AİHM’in malûm davalarla ilgili olarak hükümete yönelttiği “okkalı” soruları geçtiğimiz ay peş peşe iki ayrı scope yayını ile bir yazıya konu etmiştik.
Geçen hafta sonu da AYM’nin ilginç bir kararı Yeni Asya’ya manşet oldu (10.4.21):
“AYM: Medya KHK ile kapatılamaz.”
Haberin detaylarında şu hususlar var:
Yüksek Mahkeme, 20 Temmuz sonrasında KHK olarak çıkarılan ve bilâhare yasalaştırılan 6755 sayılı OHAL Tedbirleri Kanununun, millî güvenliğe tehdit oluşturduğu tesbit edilen oluşumlarla ilişkili medya kuruluşlarının, ilgili bakanın onayı ile kapatılmasını ve malvarlıklarının Hazineye devrini öngören maddesini iptal etti.
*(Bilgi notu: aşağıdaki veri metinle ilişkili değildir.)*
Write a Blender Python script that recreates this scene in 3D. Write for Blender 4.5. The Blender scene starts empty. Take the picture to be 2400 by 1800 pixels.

Gerekçesi: OHAL süresini aşacak biçimde uygulanmaya imkân veriyor; özel radyo ve televizyon kuruluşları ile gazete ve dergilerin, yayınevi ve dağıtım kanallarının belirli şartlar altında kapatılmasını öngörmek suretiyle ifade ve basın özgürlüğüne sınırlamalar getiriyor olması.
AYM’nin bu süreçte çok kullanılan “aidiyet, iltisak, irtibat” kavramlarına bakışı da önemli:
“İçinde bulunulan döneme göre farklı yorumlanabilmeleri mümkün olan bu kavramların hukukî niteliği ve objektif anlamı ancak yargı içtihatlarıyla belirlenebilir” diyerek keyfî ve konjonktürel yorumlara set çekiyor.
Beş yıl sonra da olsa... Nihayet...
Bu kararın, aynı zamanda harp okullarına giriş yönetmeliğinde yapılan ve MSB’nin “Somutlaştı ve kapsam genişledi” dediği değişikliğin ardından gelmesi de manidar. Oradaki “millî güvenliği tehdit, iltisak, irtibat...” laflarına hukuk adına verilmiş esaslı bir cevap...
AYM, OHAL süresince soruşturma ve kovuşturmalarda tahliye taleplerini dosya üzerinden karara bağlama maddesini de iptal etmiş ki, bu da 20 Temmuz rutinlerindendi.
Yargıda 20 Temmuz zihniyeti sürdükçe bunlar duruşmalı yapılsa ne değişir; ayrı konu...
Anayasaya aykırı bulunan bir diğer düzenleme de şu: “OHAL süresince yayımlanan KHK’lar kapsamında alınan kararlar ve yapılan işlemler nedeniyle açılan davalarda yürütmenin durdurulmasına karar verilemez.”
Yargının işleyişine böyle bir kuralın getirilebilmesi bile başlı başına bir utanç kaynağı.
Çok geç dahi olsa hukuka dönüş işaretlerinin arttığını gösteren iptaller bunlar. Ahmet Altan’ın nihayet tahliye edilmesi de. Dileğimiz bunların hızlanarak devam etmesi ve uygulamanın da bu istikamette değişmesi.
*1984-87’deki İçişleri Bakanlığı döneminde Risale-i Nur’un yasak olmadığına dair bir genelge yayınlayan ve 1990’da Başbakanken, Yeni Asya’nın okuttuğu Bediüzzaman Mevlidi sonrası TCK 163. maddesinin kaldırılmasını sağlayan Yıldırım Akbulut’a Allah’tan rahmet, ailesine sabır ve başsağlığı diliyorum.